SAMARINDA: Meski Kalimantan Timur (Kaltim) menyumbang lebih dari separuh produksi batu bara nasional, nilai Program Pengembangan dan Pemberdayaan Masyarakat (PPM) dari sektor tambang dinilai masih jauh dari ideal.
Realisasi PPM rata-rata hanya Rp400 miliar per tahun, setara Rp1.000 per ton batu bara yang diproduksi.
Kepala Dinas Energi dan Sumber Daya Mineral (ESDM) Kaltim, Bambang Arwanto, menyebut angka tersebut terlalu kecil jika dibandingkan dampak sosial dan lingkungan yang ditimbulkan. Menurutnya, PPM semestinya bisa ditingkatkan secara signifikan.
“Dengan produksi batu bara Kaltim 350–400 juta ton per tahun, Rp1.000 per ton itu terlalu kecil untuk menjawab tagline Menteri ESDM: tambang mensejahterakan masyarakat. Kalau dinaikkan Rp10.000 per ton, kita bisa dapat Rp3,7 triliun. Itu baru rasional,” ujarnya, Senin, 25 Agustus 2025.
Data Dinas ESDM Kaltim mencatat, produksi batu bara provinsi ini sepanjang 2024 mencapai 436,7 juta ton, atau 52,1 persen dari total produksi nasional 836 juta ton.
Nilai kontribusi sektor pertambangan dan penggalian terhadap PDRB Kaltim tahun lalu mencapai Rp329,46 triliun.
Bambang menjelaskan, PPM berbeda dengan Corporate Social Responsibility (CSR).
CSR diatur dalam Undang-Undang Perseroan Terbatas, sifatnya dilakukan setelah perusahaan berproduksi.
Sementara PPM bersifat wajib sejak tahap awal.
“PPM itu mandatory. Kalau perusahaan tidak melaksanakan, maka izin Rencana Kerja dan Anggaran Biaya (RKAB) tidak akan dikeluarkan. Bahkan saat mereka mengajukan tambahan produksi, kontribusi PPM juga harus ditambah,” jelasnya.
Ia menegaskan, PPM harus disusun dengan konsultasi berjenjang mulai dari desa ring 1, ring 2 di tingkat kecamatan, hingga ring 3 di kabupaten.
Setelah itu disetujui pemerintah provinsi dan direkomendasikan ke pusat.
“Kalau tidak jalan, izin produksi bisa ditahan.
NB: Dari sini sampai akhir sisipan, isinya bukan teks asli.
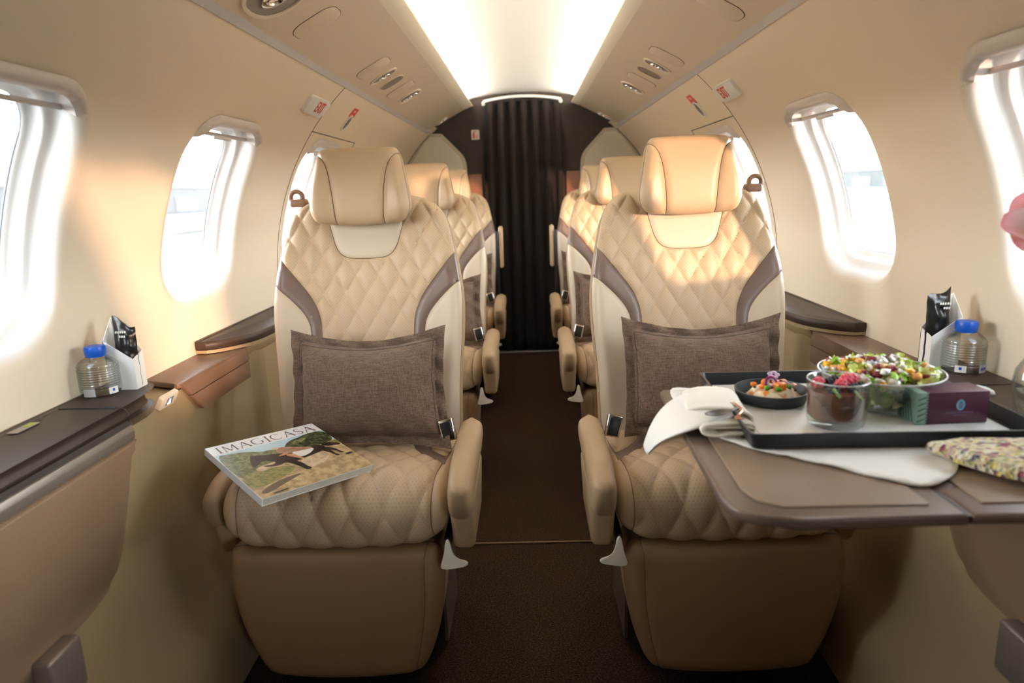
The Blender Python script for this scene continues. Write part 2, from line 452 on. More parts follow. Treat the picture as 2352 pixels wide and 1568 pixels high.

Jadi harus betul-betul dipantau,” tegasnya.
Menurut Bambang, salah satu persoalan terbesar PPM selama ini adalah tumpang tindih dengan program pemerintah daerah.
Banyak perusahaan melaksanakan pembinaan UMKM atau pembangunan infrastruktur yang sejatinya sudah dijalankan pemerintah.
“Akibatnya terjadi rebutan ruang publik, anggaran jadi tidak efektif. PPM harus diintegrasikan dengan baik, selaras dengan program Gratispol dan Jospol agar benar-benar memberi manfaat nyata,” katanya.
Pemprov Kaltim saat ini tengah menyusun rencana induk (blue print) PPM.
Dokumen tersebut akan memuat delapan sektor prioritas, antara lain infrastruktur, pendidikan, kesehatan, ekonomi, dan lingkungan.
“Blue print ini juga akan mengatur sinergi perusahaan dengan pemerintah. Apalagi DBH (Dana Bagi Hasil) tahun depan dipotong 50 persen, otomatis kita geser sebagian beban pembangunan ke sektor swasta. Pemerintah tidak bisa bekerja sendiri, ruang publik harus dibagi,” ungkap Bambang.